The audit firm said that there are some important compliance aspects relating to paperwork and record-keeping that need to be managed, though, to ensure none of the SIS regulations are breached.


“The trustee needs to review the investment strategy of the SMSF and ensure it allows for the risks associated with this type of rental arrangement along with the asset liquidity issues,” the audit firm explained.

“While rents received from this hosting service is normally much higher than long-term renting, it is important to have the investment strategy documented appropriately.”

SMSF professionals and their clients should also check the insurance level for the property and ensure it is appropriate to protect the fund’s assets.

It is also important to keep the in-house asset rules in mind, it said, which means that no one associated with the fund — including the members, their relatives or other associates — can use the property.

“Where trustees self-manage the property, it is important to remember here that SMSF trustees are not allowed to receive remuneration for services performed in relation to the fund,” it said.

“In addition, watch out for acquiring assets from related parties such as renovation services or repair and maintenance done to the property.”

GST is another important consideration, according to Reliance Auditing.

“An Airbnb property may be regarded as a commercial residential premise in a sharing economy.

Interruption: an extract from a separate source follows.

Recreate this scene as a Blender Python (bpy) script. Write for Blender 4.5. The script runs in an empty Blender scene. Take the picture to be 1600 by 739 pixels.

In the ATO ruling GSTR 2012/6, it states that if the SMSF trustee’s intention is to list the property on Airbnb and the property has the characteristics of a hotel room, the property may be regarded as commercial residential premises,” the audit firm explained.

“If the ATO deems the SMSF to be providing commercial residential accommodation, then it will treat the SMSF Airbnb activities in the same way as hotels and motels, meaning that the rent could trigger a GST liability for the SMSF. Therefore, if the estimated annual turnover is over $75,000, the SMSF will have to be registered for GST with the ATO.”